What Inspired Us To Build kandor?

Logo/Name Inspiration: kandor comes from “candor,” meaning honesty and openness, but we replace the “C” with a “K” to center kids. The trees framing the design symbolize protection, like a safe boundary, reflecting our mission to protect children in digital conversations.

We built kandor because a lot of online harm starts quietly. Grooming, harassment, coercion, and personal information requests often appear in everyday chats long before an adult notices, especially when nearly half of U.S. teens say they are online almost constantly and platforms like Instagram remain a daily part of teen life

The need for earlier intervention is real: NCMEC received more than 546,000 online enticement reports in 2024, a 192% increase from 2023, while WHO reported that about 1 in 6 adolescents have experienced cyberbullying.

We created kandor to serve as a real-time safety layer for web conversations by detecting dangerous patterns, highlighting the most concerning messages, and helping users or guardians respond before risky situations escalate.

What kandor Does

kandor is a browser-based safety assistant that scans message conversations and flags high-risk safety threats such as grooming, sexual content, harassment, personal information solicitation, and attempts to move a child off-platform. It extracts the active conversation, evaluates the risk level, highlights the most concerning messages, and shows a clear alert with recommended action.

How We Built kandor

We built kandor as a Chrome/Chromium extension with a Python FastAPI backend. The extension injects a content script into supported messaging surfaces, extracts conversation text from the live page, and sends structured message data to the backend for analysis.

The backend combines rule-based safety logic with model-assisted classification to assign a danger score, confidence score, flagged phrases, and flagged messages. We also built a popup dashboard and inline alert UI so the safety signal is visible immediately inside the browsing experience.

The Challenges We Ran Into

One of the hardest parts was extracting the right message content from modern web apps, especially Instagram DMs. These pages contain a lot of UI chrome, navigation labels, and framework-generated text that can look like conversation data, so we had to tighten our extraction logic to ensure the system analyzes real chat turns rather than sidebar names, headers, or platform boilerplate.

Another challenge was reducing false positives while still keeping the system sensitive to subtle grooming behavior. That balance was important because a safety tool is only useful if it catches risky patterns without overwhelming users with unnecessary alerts.

The Accomplishments That We're Proud Of

We are proud that kandor works end to end: it can scan a live conversation, detect multiple categories of risky behavior, explain why something was flagged, and present the result in a way that is understandable and actionable.

We are also proud of improving the Instagram pipeline so noisy UI text does not get mistaken for dangerous messages. That made the product feel more reliable in realistic browsing conditions.

What We Learned

We learned how difficult real-world content extraction is on dynamic social platforms and how important it is to combine frontend parsing, backend normalization, and safety-specific reasoning.

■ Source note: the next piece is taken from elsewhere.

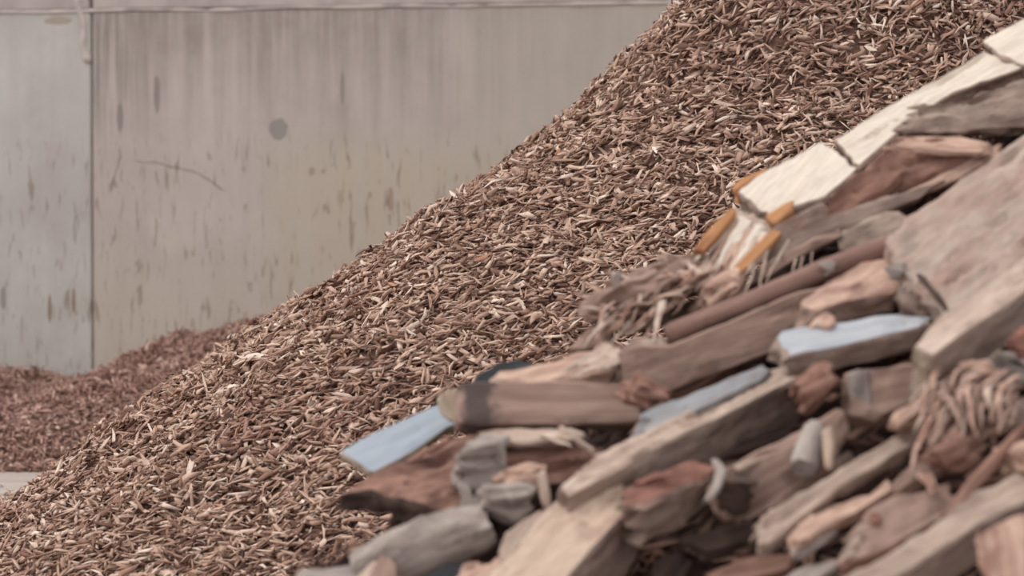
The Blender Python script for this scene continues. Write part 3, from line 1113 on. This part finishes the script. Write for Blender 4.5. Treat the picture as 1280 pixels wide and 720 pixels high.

We also learned that good safety tooling needs explainability, not just a score. If users and guardians cannot understand why something was flagged, they are much less likely to trust the system or act on it.

What's Next For kandor

Next, we want to expand platform coverage, improve model evaluation on nuanced conversations, and keep increasing precision so kandor becomes a more dependable real-time safety layer for young users online.

We also plan to build privacy-preserving parent and guardian workflows, including summary-based alerts, stronger moderation history, and review tools that help adults stay informed about serious red flags without automatically exposing a teen’s full conversation. As we grow, we want to stay focused on privacy-first, conversation-specific safety rather than becoming a broad surveillance-style parental control suite, with explainable, low-friction alerts that share only the minimum necessary signal.